Socialists and Mana

The general situation was depressing. In the third year of John Key’s administration he and National were massively ahead of Phil Goff and Labour in the opinion polls. More dismally still, action by unionists was at rock bottom. The number of work stoppages for 2010 was the lowest since the Statistics New Zealand series begun in 1986 with only 6,285 person-days “lost” to the working of capitalism. The Labour Party, stuck in rectitude to neo-liberal economics, timid and defensive, seemingly unable to inspire hope. The Maori Party in coalition with National and Act selling out the Maori working class.

Then within a week two significant developments took place. An extraordinary external coup toppled Rodney Hide’s leadership of ACT and the class divide within the Maori Party produced the birth of the Mana Party. Suddenly the heat was turned up a notch on Key with a re-invigorated Right on one flank of his coalition and a split in Maori leadership on the other. Perhaps not a major drama for Key’s prospects in November for a second term, but significant polarisation has taken place.

The National and ACT ructions have to be noted in passing. A second term of National-led government was always going to be nastier. For some of the employer class progress has been too slow. They see our side is weak and they have an opportunity to make real headway. The Brash and Banks defections and their control of ACT will ensure that the pressure will be on National to go in a harder right direction.

Leftists Mike Treen, Matt McCarten (both Unite),John Minto, and lefty Green Sue Bradford are among notables to have joined ex-Maori Party rebels in Mana. Hone Harawira’s holding the Te Tai Tokerau electorate seat in November could catapult a bunch of radicals into Parliament. More importantly the combination in Mana of a Maori working class mass base and socialists opens up the prospects of a political movement that is to the left of Labour.

The prize would be a party against neo-liberal capitalism, supported by the most advanced sections of the non-Maori working class and a broad mass of the Maori working class. The new formation could give inspiration to resist the Right (or after November the remote possibility of a Labour government) and a better opportunity to make progress towards a genuine revolutionary socialist party than currently exists.
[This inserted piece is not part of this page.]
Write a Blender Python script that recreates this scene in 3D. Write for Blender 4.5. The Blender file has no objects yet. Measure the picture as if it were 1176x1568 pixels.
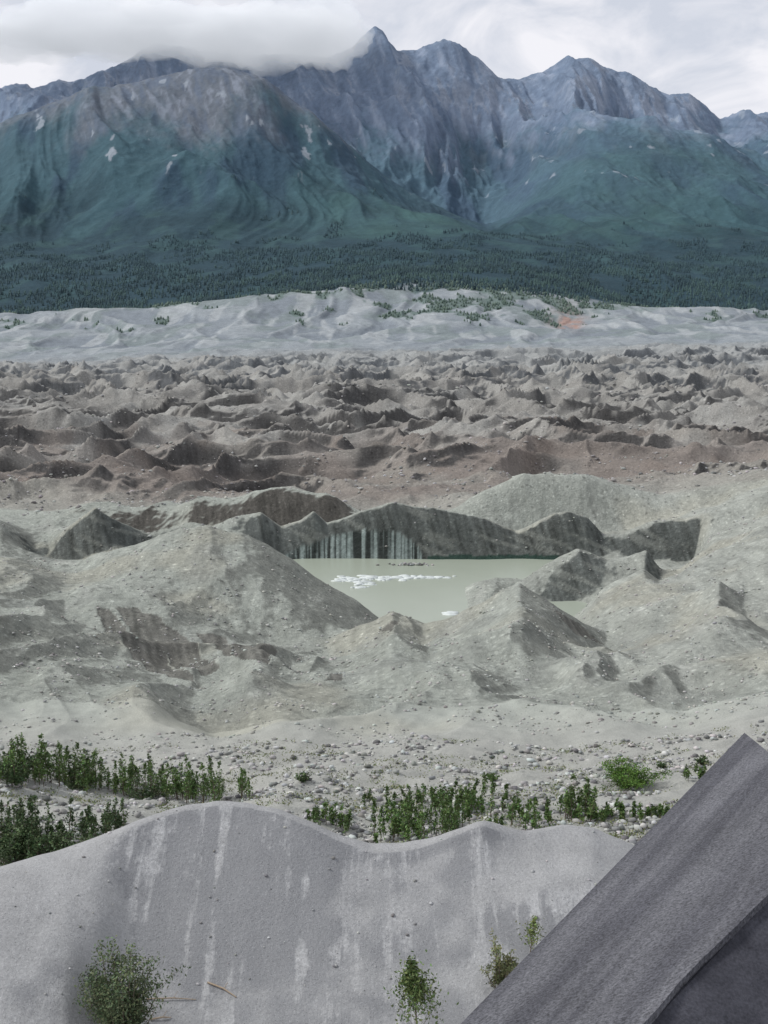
import bpy, math, random
import numpy as np
from mathutils import Vector
random.seed(3); rng=np.random.default_rng(7)
F=1893.0; PITCH=math.radians(10.6); CP=math.cos(PITCH); SP=math.sin(PITCH)
scene=bpy.context.scene

def site(u,v,Y):
    xn=(u-588)/F; yn=(784-v)/F
    dy=CP+yn*SP; dz=-SP+yn*CP
    return np.array([xn/dy*Y, Y, dz/dy*Y])

# ---------------------------------------------------------------- noise
_r=np.random.default_rng(11)
PERM=_r.permutation(256); PERM=np.concatenate([PERM,PERM,PERM])
ANG=_r.uniform(0,2*np.pi,256); GX=np.cos(ANG); GY=np.sin(ANG)
def perlin(x,y,seed=0):
    x=np.asarray(x,float)+seed*17.31; y=np.asarray(y,float)+seed*7.77
    xi=np.floor(x).astype(np.int64); yi=np.floor(y).astype(np.int64)
    fx=x-xi; fy=y-yi; xi&=255; yi&=255
    u=fx*fx*fx*(fx*(fx*6-15)+10); w=fy*fy*fy*(fy*(fy*6-15)+10)
    def g(i,j,dx,dy):
        h=PERM[PERM[i]+j]
        return GX[h]*dx+GY[h]*dy
    a=g(xi,yi,fx,fy); b=g(xi+1,yi,fx-1,fy); c=g(xi,yi+1,fx,fy-1); d=g(xi+1,yi+1,fx-1,fy-1)
    return ((a*(1-u)+b*u)*(1-w)+(c*(1-u)+d*u)*w)*1.5
def fbm(x,y,o=4,g=.5,seed=0):
    s=0;amp=1
    for k in range(o):
        s=s+amp*perlin(x*2**k,y*2**k,seed+k*3); amp*=g
    return s
def ridged(x,y,o=4,g=.5,seed=0):
    s=0;amp=1;w=1
    for k in range(o):
        n=1-np.abs(perlin(x*2**k,y*2**k,seed+k*3))*1.6
        s=s+amp*n*w; w=np.clip(n,0,1); amp*=g
    return s
def sm(a,b,x):
    t=np.clip((x-a)/(b-a),0,1); return t*t*(3-2*t)

# ---------------------------------------------------------------- terrain survey rows
def row(Y,pts,s=6): return (s,[(u,v,Y) for u,v in pts])
CREST=[(-100,1385,42),(0,1345,43),(60,1325,44),(130,1300,45),(200,1268,46),(260,1245,47),(330,1230,47.6),(380,1231,47.6),(430,1245,47.4),(480,1268,47),(530,1290,46.8),(570,1303,46.6),(610,1303,46.6),(650,1296,47),(700,1275,47.4),(740,1262,47.8),(800,1278,48.4),(860,1268,49.5),(910,1268,49.5),(950,1290,49),(990,1312,48.5),(1176,1380,48)]
ROWS=[]
ROWS.append((6,[(-300,2700,20),(588,2700,20),(1500,2700,20)]))
ROWS.append((8,[(-100,1720,34),(0,1660,34),(100,1600,36),(160,1560,38),(250,1532,39.5),(400,1522,40),(560,1500,40.5),(660,1488,41),(730,1500,40.5),(800,1490,41),(900,1480,41.5),(1176,1500,41.5)]))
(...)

Could Mana accommodate class struggle and Maori identity politics, unity and separatism, revolutionaries and reformists? Can socialists and cultural warriors be allies? There are not single or dogmatic answers to such questions. It depends on the concrete circumstances and direction. If the class struggle is taken forward the magnetic pull would be towards unity. Otherwise, the centrifugal forces of political differences, identity politics and the corrosive effects of parliamentarism, may prevail. Only the participation of revolutionary socialists in Mana puts the question. The existing socialist organisations can be actors in this test. Their abstention will not help gain the confidence of Maori that hope lies in their class and seeing the enemy as capitalism, the system of labour exploitation and oppression of colonised peoples.

It goes without saying that Maori are, in the overwhelming majority, both working class and oppressed. The condition of Maori in society, bottom of the heap, is a direct consequence of British imperialism. Socialists do not expect Maori workers to suppress their desire to fight oppression in lieu of the primacy of the working class struggle. That would be a false dichotomy. The capitalist system has to be seen in and fought in its totality. True working class unity comes of workers supporting the rights of all the oppressed.

The Maori Party did not capture the Maori working class, only part of it. The split that has created Mana has to be seen in this light, i.e. that many Maori workers have loyalty to Labour, and that is no bad thing. The most class conscious, the core of the non-Maori working class still support Labour, if only because they are against National; and that is no bad thing. Come November we probably should support votes for Labour and Mana.

Socialist organisations should enter into the Mana Party, build it and fight for class politics within it. At the same time they should avoid liquidation and maintain independent voices and organisations. Our orientation might not be exclusively on Mana, but participation is the issue of the moment. A breach in the edifice has occurred. Rejoice that the issue of class has broken through.